EIOPA has issued three publications that support the Sustainable Finance Strategy and address key issues of climate change-related risk for the insurance sector:

  • A first pilot dashboard, which reveals that only 35% of the total losses caused by extreme weather and climate-related events across Europe are insured.
  • Proposed methodological steps for integrating climate change in the underwriting risk capital charge of the Solvency II standard formula.
  • A report on non-life underwriting and pricing.

The EBA has proposed how ESG factors and risks should be included in the regulatory and supervisory framework for banks and investment firms. A report outlines the impact ESG factors can have on firms’ counterparties or invested assets, affecting financial risks. It illustrates available indicators, metrics and evaluation methods that are needed for effective ESG risk management and identifies remaining gaps and challenges. The EBA recommends that firms incorporate ESG risk-related considerations in their strategies, objectives and governance structures, and manage the risks as drivers of financial risks in their risk appetite and internal capital allocation process.

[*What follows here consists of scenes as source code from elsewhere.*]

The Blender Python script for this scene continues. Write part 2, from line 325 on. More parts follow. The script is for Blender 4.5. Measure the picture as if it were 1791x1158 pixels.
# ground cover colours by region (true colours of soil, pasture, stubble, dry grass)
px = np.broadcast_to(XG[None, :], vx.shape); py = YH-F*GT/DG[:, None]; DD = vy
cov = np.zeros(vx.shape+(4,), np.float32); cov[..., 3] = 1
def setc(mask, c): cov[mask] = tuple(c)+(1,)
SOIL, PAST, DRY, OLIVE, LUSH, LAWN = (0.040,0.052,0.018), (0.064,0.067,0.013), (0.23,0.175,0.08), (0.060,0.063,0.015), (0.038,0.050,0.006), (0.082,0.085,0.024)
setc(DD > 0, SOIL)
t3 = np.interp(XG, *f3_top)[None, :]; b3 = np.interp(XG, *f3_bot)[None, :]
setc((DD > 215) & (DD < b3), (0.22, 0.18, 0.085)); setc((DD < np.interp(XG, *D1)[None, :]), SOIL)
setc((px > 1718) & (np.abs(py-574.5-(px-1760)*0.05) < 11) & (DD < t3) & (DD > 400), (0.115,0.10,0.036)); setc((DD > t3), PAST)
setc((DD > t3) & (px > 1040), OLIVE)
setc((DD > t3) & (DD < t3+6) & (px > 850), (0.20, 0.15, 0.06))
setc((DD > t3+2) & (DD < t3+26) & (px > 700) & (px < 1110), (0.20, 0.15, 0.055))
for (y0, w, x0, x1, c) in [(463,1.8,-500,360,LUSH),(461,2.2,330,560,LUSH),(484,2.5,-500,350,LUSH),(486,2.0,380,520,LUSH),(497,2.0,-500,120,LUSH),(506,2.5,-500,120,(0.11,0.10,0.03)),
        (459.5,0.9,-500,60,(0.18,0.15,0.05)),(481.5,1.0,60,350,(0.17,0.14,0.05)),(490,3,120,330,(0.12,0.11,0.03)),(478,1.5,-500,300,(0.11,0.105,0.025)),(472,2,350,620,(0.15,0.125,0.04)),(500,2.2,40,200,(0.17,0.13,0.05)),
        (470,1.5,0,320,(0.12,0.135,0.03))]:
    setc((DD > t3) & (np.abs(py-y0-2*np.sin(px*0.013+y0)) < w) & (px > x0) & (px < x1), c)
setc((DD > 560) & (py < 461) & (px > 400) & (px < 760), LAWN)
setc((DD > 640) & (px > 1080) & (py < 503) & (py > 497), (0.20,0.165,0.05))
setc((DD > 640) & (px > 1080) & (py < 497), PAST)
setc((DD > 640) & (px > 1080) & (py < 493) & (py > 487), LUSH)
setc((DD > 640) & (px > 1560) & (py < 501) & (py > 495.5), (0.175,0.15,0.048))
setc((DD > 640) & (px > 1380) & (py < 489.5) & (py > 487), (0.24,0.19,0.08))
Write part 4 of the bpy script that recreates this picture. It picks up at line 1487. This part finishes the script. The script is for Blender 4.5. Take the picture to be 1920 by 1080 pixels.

To enhance the supervisory review and evaluation process (SREP), the EBA suggests extending the time horizon of the supervisory assessment of the resilience of institutions’ business models to at least 10 years. A phased-in approach is proposed, starting with the inclusion of climate-related and environmental factors and risks into the supervisory business model and internal governance analysis, but the EBA encourages firms and supervisors to develop quantification approaches to cover other elements.

The report should be considered in conjunction with disclosures under CRR, the Taxonomy Regulation and SFDR. Final Pillar 3 disclosure requirements on ESG risks, transition risks and physical risks will be published later this year.

Also expected soon

  • Final ESG-related amendments to MiFID II, UCITS, AIFMD, Solvency II and IDD.
  • IOSCO consultation on ESG ratings and data providers.